In order to make it easier to write threads whose communication is synchronized, the threads library provides a simple communication mechanism between threads, based on the rendezvous concept. The basic idea behind a rendezvous is that it doesn't matter which of the two communicating partners (producer or consumer) arrives at the rendezvous point in its code first; its execution will be suspended until the other partner arrives at the same point. At this time, the data is passed between the two threads, the suspended thread's execution is resumed, and both threads then continue their execution with the communication guaranteed to have taken place.
The threads library provides three function calls related to the rendezvous mechanism: get_channel(), send() and receive().
The get_channel() call has the prototype:
int get_channel(int number);
Where number is the communication channel number you wish to use, and the return value is a channel descriptor whose value will be passed forward into the other rendezvous related calls (or zero on error). This is rather similar in concept to opening a file except that you use a channel number instead of a file name, and get a channel descriptor returned instead of a file descriptor.
The first get_channel() call on a particular channel number will dynamically create the channel and return its channel descriptor. Subsequent get_channel() requests on the same channel number will just return the channel descriptor of the existing channel, and not create a new one.

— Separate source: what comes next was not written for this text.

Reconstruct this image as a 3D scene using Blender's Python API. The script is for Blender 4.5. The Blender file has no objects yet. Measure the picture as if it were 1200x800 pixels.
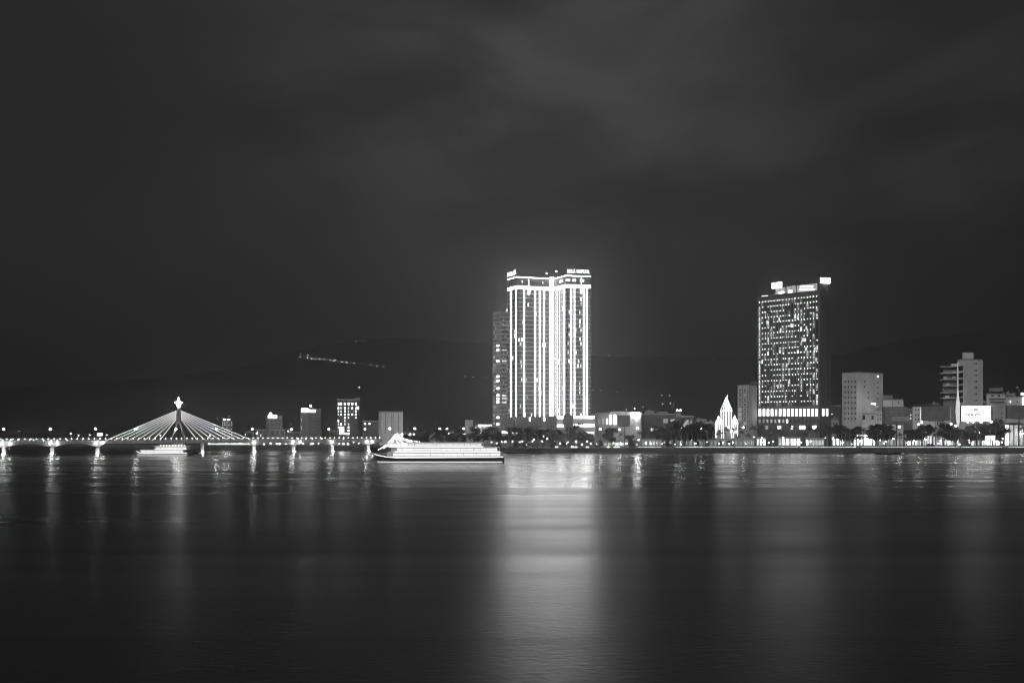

The way that channels are implemented allows multiple producers and consumers all to share access to the same channel. In this case, the library will ensure that the producer's messages are properly queued and that each message can only be read by one consumer and will then be removed from the channel, in FIFO order.
Having obtained a channel descriptor, messages can be communicated over the channel with send() and receive():
int send(int cd, char *buf, int size); int receive(int cd, char *buf, int size);
where cd is a channel descriptor returned from a get_channel() call, buf is a pointer to a buffer from which data will be sent or to which data will be received, and size is the size of the data to be transferred, in bytes.
If matching send() and receive() calls specify different data sizes then the smaller of the two will be used. The return values from both the send() and receive() calls will be the actual number of bytes transferred.